Une plainte envisagée contre les auteurs
À la lumière de cette révélation, la lecture que font les auteurs d’Une nuit en France du drame de Crépol aurait de quoi surprendre un esprit classique. Comment nier la dimension raciste de l’attaque de Crépol dès lors qu’un PV « mystère » démontre sans ambages l’existence d’insultes racistes anti-Blancs proférées par les agresseurs ?
Du côté des auteurs, la réponse est toute trouvée : certes, « on a immédiatement parlé de racisme » mais c’était « sans voir qu’il y a bien d’autres ressorts dans cette affaire qui tiennent aussi de la masculinité », défend Marc Leplongeon qui, au micro de France Inter, conclut à « une affaire d’hommes ». Et Pauline Guéna d’ajouter : « Le lien a été fait entre violence et immigration alors que c’est clairement un certain exercice de la masculinité, ce ne sont que des hommes. »
Sur Facebook, le livre-enquête et sa promotion dans les médias ont provoqué l’ire de l’Association des victimes du bal de Crépol (qui compte un membre de la famille de Thomas) qui dénonce « un ramassis de conneries », un « journalisme parisien bobo » et un travestissement de la réalité.
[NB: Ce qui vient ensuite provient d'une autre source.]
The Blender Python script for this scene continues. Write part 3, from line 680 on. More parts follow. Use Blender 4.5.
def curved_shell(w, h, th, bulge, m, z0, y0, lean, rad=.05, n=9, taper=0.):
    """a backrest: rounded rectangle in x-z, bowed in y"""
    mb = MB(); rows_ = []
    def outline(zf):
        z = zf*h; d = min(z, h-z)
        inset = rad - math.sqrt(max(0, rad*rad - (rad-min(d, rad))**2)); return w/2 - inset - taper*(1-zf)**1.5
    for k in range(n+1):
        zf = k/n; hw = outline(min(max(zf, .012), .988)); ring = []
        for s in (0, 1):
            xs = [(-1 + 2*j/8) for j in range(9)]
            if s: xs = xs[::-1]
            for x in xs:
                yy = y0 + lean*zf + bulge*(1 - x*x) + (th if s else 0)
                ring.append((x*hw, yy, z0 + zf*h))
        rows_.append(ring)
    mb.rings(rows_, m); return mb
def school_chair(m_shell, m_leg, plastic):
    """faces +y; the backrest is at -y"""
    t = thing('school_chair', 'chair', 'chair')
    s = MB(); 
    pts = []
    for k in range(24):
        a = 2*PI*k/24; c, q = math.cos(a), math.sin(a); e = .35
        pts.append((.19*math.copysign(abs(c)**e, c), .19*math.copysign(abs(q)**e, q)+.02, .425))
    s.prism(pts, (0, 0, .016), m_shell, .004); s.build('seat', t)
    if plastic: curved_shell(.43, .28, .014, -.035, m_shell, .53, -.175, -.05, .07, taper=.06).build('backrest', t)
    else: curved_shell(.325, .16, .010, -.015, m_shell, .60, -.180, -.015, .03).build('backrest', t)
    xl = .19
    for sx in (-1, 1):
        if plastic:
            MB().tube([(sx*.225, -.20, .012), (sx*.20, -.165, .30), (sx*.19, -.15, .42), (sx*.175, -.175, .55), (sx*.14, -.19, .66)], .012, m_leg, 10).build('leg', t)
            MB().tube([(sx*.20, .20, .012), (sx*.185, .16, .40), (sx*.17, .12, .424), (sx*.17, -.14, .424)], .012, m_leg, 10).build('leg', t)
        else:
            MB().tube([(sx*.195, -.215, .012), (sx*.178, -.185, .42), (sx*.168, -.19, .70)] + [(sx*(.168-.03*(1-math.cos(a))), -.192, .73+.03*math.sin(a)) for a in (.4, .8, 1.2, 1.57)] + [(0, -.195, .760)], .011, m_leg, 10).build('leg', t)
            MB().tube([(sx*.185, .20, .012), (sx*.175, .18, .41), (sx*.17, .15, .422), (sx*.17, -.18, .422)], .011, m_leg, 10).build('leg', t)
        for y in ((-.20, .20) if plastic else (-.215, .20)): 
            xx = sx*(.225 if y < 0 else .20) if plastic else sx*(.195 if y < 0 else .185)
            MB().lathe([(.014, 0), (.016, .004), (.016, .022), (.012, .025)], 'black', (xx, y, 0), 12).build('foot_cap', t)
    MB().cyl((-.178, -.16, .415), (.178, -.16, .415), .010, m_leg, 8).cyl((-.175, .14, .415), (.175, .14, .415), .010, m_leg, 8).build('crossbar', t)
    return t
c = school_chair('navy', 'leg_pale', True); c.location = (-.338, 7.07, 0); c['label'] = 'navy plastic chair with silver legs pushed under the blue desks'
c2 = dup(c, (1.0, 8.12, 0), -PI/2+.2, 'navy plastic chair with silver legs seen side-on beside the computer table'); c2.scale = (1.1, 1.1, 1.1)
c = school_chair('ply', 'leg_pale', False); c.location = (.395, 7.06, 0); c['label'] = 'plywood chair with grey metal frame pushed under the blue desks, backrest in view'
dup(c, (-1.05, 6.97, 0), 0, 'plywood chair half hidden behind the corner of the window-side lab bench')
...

Dans une publication sur leur compte, les membres de l’association s’insurgent contre la description de leur village comme « austère et taiseux », où « des gens qui vivent là depuis 20 ans ne sont pas intégrés ». « Pour s’intégrer, il faut le vouloir », répondent-ils aux auteurs du livre. « Les victimes se taisent donc facile de dire n’importe quoi. Honte à vous. »
Selon le média Frontières, l’Association des victimes du bal de Crépol réfléchit désormais à porter plainte contre Jean-Michel Décugis, Pauline Guéna et Marc Leplongeon.